Wednesday, September 01, 2004

Fever Strikes

Woke up around 10.30 this morning. Waited for awhile until all the life of me came back into this not-so-young-anymore body of mine, and started exercising at around 12. Took me about an hour to finish the exercise. And after that, fever broke inside my body.

You know a fever is coming when all the joints in your body start to hurt, and your body starts to shiver. Drank panadol, get myself some sleep, and all the while hating the fever because if it weren't for that, I would have been on my way to PS to watch 'House of Flying Daggers'. I hope the movie would still be around by next week. I gotta watch it in the theater, no matter what. Fell in love with Zhang Yimou's 'Hero', and I figured I gotta watch this one too, since Zhang Yimou made it. And I didn't mind watching it alone by myself. Sad, isn't it?

Tried to continue some calculations for my thesis. Ran into a problem. I really need to ask my lecturer on this, while thinking 'bout other alternatives to solve the problem.

Continued reading 'American Gods' by Neil Gaiman. An interesting piece of work. Played 'Viewtiful Joe' for awhile too, using a new character I just unlocked a couple of days ago.

Watched Alien vs Predator. The picture's quality was still bad. It was okay. I'd give it 2.5 out of 5. Just another mindless Hollywood junk, and it was so-so. Well, at least I didn't have to work my brain too much watching that movie.

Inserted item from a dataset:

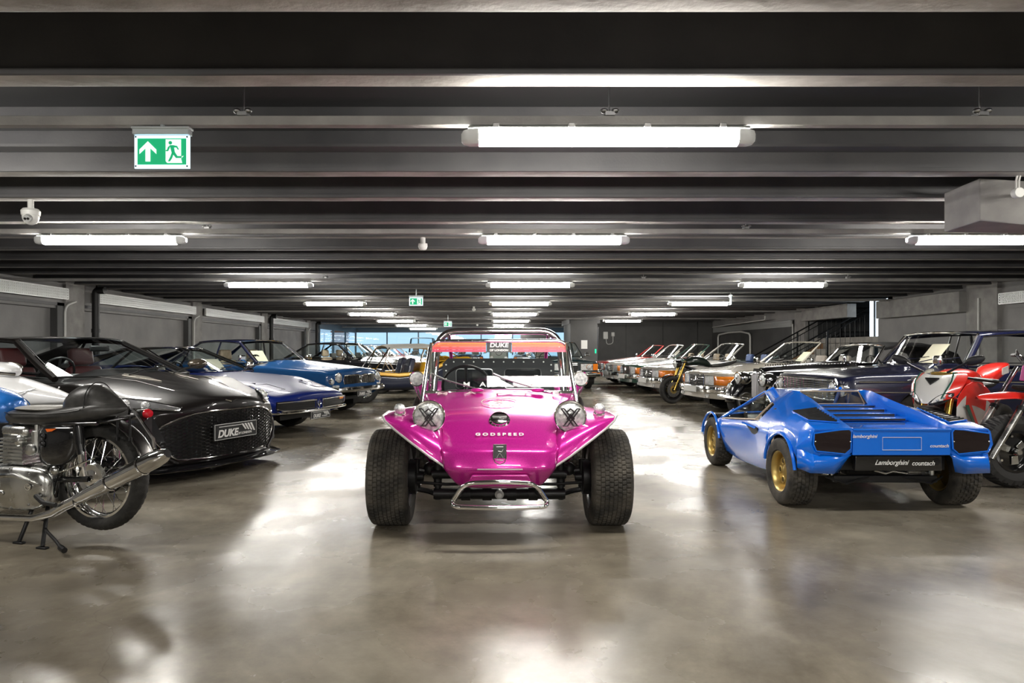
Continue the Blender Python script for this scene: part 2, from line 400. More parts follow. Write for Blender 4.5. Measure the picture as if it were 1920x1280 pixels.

Body started to shiver again late in the evening. Drank another tablet of panadol. Worked like a charm. But still, head still felt heavy, stomach's felt like a witch's cauldron, and eye-view seemed distant. Signs of bloody fever. I could only wish that it was only a common fever. Body's too tired, did too much exercise, pushed myself too far, and didn't eat enough food. Getting a blood check tomorrow, ain't gonna like the blade piercing my finger, but it won't hurt that much.